Theater is Everywhere: Even in the Sky
Kaeli Heffner
Being a college theater student means that I have spent every season of the past few years, either fully immersed in theater, or not at all. At school, I’m constantly surrounded by theatrical people making theatrical things under the tutelage of some of the brightest theatrical minds I have ever encountered. Every day is scene study, dramaturgy, music theory, ballet, Shakespeare, audition prep. Every spare second is spent reading about the thing, writing about the thing, and doing the thing. So, everything around me just becomes deliciously theatrical by default.
At home, I mostly work at a grocery store, drive through Dunkin’, and walk through the woods.
But, the occasional removal of my steady theater IV drip doesn’t mean that the theater isn’t still running through my veins. I literally find drama everywhere I go, whether it’s in my own exceptionally dramatic behavior, or in the universal human habits, I notice which are sneakily Tony-worthy. I’m spending my summer in my hometown, and not doing very many theatrical things. But upon returning home, I was almost immediately struck by a rather intrusive recognition of drama in my life.
I don’t remember when my mom first told me about the symbolism of butterflies in my family. For her and my grandma, butterflies represent my great-grandmother, who I never met, fluttering by to say I’m here. In this reincarnation of a woman who has influenced me so much by building the two most important women in my life, I find something even more profound. When I come across a butterfly, I know that I am exactly where I’m supposed to be. I see butterflies at only the most perfect times; it really feels staged. They appear when reconnecting with old friends, on dates with perfectly star-crossed lovers, and while spending priceless afternoons with my family.
Now, tell me, could this BE any more theatrical?
On one of my most recent encounters with a butterfly, I realized that the way we mark objects, creatures, and people with deeper meanings is dramatic gold, and it’s not at all reserved for dramatic people. Even the most reserved and traditionally left-brained people mark things, and I would argue that this act of marking is so theatrical that it makes a dramatist of all of us. We dramatize things to allow ourselves to step out of reality and into a world of possibilities, where we can suspend what we’ve always known and expand our tiny human brains.

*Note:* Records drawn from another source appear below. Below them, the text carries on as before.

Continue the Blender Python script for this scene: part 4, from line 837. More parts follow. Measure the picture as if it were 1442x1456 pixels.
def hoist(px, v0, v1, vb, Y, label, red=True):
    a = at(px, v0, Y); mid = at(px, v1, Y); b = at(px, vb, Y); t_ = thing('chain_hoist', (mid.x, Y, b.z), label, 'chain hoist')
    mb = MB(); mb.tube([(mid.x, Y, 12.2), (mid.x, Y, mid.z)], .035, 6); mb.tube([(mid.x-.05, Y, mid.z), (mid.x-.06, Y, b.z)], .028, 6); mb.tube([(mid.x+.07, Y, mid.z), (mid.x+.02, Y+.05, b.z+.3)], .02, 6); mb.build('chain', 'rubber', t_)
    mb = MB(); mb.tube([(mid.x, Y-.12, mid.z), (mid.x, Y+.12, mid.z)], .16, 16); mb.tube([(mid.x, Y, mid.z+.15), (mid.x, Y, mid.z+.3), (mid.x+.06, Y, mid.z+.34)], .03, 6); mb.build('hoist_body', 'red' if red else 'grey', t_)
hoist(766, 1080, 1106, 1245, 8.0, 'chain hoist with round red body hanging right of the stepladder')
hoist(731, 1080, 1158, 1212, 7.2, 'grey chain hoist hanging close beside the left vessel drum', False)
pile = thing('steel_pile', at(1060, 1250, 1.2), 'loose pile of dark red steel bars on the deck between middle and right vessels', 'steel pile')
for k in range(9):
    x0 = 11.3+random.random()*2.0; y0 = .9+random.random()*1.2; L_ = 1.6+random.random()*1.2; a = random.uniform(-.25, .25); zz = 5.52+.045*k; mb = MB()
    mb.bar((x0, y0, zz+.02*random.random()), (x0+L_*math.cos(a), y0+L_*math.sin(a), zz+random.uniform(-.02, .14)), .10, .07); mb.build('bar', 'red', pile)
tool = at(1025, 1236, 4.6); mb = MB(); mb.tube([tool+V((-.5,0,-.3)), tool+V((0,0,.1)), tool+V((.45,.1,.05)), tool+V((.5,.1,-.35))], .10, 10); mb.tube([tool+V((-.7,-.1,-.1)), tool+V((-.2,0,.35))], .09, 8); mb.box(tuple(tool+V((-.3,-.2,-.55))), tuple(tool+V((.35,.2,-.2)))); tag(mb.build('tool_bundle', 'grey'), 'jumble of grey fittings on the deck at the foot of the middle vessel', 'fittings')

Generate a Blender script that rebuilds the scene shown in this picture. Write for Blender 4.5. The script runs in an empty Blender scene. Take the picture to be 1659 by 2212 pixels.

When we mark objects with emotion, or even accept someone else’s marking of an object with some kind of significance, we are suspending what we’ve known (for example, the definition of an object or a person that you might find in a textbook), and expanding our emotional perspectives by breathing an imaginative life into these objects. This is literally the meaning of life in the theater: suspension of disbelief and expansion of perspective. We (well, theater-goers), mark theatrical spaces with the symbolic meaning that allows for this necessary feedback loop.
By this logic, I think that the process of using symbols in our day-to-day lives is inextricably related to what happens inside of a theater. In the case of our too-short human lives, we allow ourselves to open up to some kind of a higher power that will guide us through whatever we’re going through, just as “theatre magic” guides us through the human experience when we see shows (woah...could she GET any loftier?).
But, for real, I think we all allow ourselves to get a little emotional and cathartically dramatic when we look for these little guiding signs in our lives. I think it’s kind of necessary to do this because, at the end of the day, we’re all just looking for some kind of help with this crazy life thing. It doesn’t always come from a night at the theater, or even (gasp!) from spooky self-reflective ghost dreams or real-life fairy godmothers with the perfect life-changing advice.
More often than not, it comes from the tiny things that we endow with personal meaning. These tiny things act as guiding forces in our lives, similar to the way that, when the theater gods align, we can take just one word or note from a show and understand a considerable aspect of the human experience.